Work instructions:
Answer with one number only: the number of lines that include the word "scene".

Collected material:

○ ○ ○ ○

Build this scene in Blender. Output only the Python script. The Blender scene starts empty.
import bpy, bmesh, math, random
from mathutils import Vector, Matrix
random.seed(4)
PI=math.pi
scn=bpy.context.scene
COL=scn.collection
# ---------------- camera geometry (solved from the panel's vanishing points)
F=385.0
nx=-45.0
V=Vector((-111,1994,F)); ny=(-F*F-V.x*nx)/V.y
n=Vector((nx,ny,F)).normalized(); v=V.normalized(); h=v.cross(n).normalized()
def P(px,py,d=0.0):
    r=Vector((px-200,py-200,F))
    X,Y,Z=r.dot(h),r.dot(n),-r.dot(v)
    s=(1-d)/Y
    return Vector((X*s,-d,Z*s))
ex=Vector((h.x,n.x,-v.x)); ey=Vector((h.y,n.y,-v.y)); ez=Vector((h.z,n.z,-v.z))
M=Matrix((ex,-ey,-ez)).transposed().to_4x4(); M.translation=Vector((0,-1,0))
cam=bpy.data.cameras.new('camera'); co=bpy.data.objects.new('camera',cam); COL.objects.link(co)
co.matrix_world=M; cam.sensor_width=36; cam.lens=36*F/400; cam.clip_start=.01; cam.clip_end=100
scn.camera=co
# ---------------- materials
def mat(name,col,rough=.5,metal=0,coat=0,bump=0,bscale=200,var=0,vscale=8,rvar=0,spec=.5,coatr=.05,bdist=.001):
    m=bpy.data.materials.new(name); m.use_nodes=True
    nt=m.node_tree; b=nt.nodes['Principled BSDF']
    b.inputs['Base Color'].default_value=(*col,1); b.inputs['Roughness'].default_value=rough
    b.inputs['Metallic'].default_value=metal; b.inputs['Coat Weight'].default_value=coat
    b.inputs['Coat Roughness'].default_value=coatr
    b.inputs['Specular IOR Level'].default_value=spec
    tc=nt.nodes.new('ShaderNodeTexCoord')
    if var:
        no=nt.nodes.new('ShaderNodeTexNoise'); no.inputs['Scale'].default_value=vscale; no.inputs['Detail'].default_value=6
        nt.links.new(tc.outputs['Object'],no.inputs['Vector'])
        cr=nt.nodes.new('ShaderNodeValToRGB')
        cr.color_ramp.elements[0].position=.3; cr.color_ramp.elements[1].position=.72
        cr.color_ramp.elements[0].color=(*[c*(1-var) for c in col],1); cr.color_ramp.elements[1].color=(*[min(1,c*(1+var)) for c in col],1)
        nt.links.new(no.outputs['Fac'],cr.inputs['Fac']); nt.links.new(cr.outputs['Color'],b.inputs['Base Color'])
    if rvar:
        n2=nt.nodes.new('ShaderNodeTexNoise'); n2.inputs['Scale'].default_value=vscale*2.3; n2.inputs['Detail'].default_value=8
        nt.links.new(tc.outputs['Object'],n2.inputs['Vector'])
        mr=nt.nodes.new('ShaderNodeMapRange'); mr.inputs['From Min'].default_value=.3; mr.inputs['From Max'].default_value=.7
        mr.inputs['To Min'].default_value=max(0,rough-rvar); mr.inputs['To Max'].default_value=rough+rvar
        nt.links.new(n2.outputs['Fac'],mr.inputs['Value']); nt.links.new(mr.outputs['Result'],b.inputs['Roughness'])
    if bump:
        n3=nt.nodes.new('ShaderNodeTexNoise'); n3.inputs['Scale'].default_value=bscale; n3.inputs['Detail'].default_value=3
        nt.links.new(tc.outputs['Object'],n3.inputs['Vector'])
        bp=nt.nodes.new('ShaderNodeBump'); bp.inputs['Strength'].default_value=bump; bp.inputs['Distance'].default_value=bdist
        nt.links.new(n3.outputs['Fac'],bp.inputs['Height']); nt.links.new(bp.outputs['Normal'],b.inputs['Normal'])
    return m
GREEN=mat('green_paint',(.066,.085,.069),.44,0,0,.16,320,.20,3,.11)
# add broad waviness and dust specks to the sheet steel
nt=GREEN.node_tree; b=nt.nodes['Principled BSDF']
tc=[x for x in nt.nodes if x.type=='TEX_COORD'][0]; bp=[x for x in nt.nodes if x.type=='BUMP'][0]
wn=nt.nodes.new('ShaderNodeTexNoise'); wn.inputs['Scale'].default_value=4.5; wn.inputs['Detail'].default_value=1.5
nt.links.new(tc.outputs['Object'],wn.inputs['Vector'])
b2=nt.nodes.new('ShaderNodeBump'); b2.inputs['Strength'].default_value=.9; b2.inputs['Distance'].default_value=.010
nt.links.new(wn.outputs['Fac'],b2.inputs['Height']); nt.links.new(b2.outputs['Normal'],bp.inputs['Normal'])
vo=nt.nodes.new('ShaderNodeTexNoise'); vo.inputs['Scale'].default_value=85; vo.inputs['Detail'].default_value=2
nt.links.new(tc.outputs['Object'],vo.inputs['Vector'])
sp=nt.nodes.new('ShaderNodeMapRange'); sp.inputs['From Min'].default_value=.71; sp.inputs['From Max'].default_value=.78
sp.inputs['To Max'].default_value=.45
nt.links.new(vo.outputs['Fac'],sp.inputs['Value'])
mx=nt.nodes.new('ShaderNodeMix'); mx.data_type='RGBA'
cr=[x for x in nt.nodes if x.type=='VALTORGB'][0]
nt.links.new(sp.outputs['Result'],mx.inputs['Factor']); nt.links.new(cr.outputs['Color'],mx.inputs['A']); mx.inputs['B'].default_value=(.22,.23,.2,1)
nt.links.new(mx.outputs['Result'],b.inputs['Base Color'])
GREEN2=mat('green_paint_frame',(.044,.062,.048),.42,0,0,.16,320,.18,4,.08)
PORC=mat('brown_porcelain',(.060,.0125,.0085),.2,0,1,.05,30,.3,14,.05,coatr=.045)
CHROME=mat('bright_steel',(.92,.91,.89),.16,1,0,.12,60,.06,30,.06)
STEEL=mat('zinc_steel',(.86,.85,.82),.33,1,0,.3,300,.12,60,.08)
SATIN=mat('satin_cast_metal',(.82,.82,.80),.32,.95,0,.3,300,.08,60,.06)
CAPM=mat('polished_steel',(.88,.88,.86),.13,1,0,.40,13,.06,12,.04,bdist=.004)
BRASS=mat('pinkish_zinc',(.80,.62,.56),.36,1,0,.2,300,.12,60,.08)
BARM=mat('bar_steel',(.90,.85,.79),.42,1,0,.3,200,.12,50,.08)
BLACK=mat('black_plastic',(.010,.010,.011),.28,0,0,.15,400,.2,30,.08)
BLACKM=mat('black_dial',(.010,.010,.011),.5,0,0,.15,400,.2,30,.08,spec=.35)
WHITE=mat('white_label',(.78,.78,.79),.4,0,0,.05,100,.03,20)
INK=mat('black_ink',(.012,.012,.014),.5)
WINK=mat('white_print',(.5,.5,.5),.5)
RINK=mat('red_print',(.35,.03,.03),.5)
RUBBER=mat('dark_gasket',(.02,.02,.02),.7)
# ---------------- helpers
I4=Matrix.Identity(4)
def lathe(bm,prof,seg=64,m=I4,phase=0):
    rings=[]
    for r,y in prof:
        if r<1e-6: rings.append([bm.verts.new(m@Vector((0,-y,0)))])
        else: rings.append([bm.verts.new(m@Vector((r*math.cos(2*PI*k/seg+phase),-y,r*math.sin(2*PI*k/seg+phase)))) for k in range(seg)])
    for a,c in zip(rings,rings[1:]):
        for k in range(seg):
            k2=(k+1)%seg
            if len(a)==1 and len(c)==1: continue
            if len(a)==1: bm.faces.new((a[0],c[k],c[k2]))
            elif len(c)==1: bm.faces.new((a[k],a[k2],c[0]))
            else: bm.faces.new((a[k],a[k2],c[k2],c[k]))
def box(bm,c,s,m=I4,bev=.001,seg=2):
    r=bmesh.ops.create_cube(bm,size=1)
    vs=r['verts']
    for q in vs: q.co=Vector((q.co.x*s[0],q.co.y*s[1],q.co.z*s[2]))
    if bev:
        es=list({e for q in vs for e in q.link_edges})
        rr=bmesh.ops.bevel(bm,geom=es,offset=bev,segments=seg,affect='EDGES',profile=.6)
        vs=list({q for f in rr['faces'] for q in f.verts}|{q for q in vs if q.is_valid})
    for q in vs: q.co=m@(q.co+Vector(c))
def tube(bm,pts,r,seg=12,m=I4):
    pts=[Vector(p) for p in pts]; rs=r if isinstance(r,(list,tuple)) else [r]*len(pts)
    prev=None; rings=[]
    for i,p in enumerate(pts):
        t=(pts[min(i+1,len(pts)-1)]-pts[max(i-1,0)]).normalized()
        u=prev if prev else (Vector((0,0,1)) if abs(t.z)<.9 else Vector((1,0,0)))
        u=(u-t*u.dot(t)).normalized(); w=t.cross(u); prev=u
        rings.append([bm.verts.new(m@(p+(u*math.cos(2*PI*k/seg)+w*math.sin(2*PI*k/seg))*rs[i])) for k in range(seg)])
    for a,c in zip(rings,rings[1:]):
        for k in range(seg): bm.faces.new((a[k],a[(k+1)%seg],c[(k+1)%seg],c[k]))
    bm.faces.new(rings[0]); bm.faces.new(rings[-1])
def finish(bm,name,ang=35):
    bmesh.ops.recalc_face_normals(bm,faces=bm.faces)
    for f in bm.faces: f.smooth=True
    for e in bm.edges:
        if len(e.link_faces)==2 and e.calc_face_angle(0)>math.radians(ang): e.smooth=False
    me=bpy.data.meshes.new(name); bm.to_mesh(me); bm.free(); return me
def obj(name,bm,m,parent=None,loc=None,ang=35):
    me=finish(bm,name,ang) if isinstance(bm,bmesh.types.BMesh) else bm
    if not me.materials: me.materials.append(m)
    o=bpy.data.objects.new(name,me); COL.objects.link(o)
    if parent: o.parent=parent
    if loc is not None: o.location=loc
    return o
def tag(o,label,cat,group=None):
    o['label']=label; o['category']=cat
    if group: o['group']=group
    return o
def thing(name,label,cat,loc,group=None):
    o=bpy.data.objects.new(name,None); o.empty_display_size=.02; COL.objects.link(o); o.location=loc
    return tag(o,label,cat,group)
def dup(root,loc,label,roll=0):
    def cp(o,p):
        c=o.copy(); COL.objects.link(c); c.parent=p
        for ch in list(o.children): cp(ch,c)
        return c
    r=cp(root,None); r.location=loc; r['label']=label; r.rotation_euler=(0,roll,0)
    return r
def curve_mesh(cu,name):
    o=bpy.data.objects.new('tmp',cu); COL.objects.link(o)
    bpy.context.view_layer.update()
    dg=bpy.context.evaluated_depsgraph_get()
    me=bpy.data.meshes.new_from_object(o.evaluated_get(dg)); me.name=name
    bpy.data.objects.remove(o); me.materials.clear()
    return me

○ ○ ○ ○

Solution for this problem:
2